What to do
Please copy the lines below exactly, from the first one through the line showing "from mathutils import Vector, Matrix".

Material provided
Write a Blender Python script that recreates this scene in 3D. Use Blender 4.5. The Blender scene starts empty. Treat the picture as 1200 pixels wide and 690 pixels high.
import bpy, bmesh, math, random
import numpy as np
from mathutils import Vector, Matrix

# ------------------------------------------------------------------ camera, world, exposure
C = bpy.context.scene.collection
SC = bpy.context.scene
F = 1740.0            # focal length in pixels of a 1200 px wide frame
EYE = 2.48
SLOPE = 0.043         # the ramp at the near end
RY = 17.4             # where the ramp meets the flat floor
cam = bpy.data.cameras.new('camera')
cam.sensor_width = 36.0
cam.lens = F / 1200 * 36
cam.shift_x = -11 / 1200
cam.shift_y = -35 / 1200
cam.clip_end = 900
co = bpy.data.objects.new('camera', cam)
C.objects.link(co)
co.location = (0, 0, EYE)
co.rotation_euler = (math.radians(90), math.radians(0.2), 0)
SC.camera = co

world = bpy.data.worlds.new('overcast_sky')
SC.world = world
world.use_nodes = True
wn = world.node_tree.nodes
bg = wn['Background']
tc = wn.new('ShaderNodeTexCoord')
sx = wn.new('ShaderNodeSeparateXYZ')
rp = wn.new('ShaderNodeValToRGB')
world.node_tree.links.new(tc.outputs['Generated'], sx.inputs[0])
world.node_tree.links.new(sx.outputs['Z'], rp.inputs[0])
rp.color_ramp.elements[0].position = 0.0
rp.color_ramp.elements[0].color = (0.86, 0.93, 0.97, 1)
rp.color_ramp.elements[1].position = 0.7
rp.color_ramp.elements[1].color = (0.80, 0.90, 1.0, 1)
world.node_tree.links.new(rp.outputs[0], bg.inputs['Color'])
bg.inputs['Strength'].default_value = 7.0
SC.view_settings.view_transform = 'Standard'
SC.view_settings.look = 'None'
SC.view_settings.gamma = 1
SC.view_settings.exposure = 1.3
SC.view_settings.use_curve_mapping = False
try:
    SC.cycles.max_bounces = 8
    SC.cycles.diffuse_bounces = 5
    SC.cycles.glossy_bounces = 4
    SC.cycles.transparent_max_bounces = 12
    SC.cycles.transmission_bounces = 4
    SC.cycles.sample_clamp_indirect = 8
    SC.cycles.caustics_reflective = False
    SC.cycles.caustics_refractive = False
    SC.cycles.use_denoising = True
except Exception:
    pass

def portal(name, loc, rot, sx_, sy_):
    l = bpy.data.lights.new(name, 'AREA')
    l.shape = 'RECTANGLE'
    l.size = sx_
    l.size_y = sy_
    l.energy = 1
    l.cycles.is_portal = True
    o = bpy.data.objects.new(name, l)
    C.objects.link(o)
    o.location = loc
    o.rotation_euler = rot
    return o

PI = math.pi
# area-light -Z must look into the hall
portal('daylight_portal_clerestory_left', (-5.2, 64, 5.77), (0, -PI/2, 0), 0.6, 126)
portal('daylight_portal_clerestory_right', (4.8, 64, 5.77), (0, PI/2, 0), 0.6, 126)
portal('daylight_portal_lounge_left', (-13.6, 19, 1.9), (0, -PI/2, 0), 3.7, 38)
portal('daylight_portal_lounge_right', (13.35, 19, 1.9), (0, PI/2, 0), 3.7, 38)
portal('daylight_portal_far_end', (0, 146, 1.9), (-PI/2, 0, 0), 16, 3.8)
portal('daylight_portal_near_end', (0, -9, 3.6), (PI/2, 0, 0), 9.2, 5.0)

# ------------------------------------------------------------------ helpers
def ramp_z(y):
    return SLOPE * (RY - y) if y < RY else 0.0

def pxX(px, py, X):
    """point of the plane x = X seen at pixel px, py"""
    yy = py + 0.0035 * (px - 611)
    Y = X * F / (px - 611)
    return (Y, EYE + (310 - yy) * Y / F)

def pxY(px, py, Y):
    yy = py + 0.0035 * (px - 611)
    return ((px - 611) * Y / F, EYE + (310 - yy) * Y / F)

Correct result
Write a Blender Python script that recreates this scene in 3D. Use Blender 4.5. The Blender scene starts empty. Treat the picture as 1200 pixels wide and 690 pixels high.
import bpy, bmesh, math, random
import numpy as np
from mathutils import Vector, Matrix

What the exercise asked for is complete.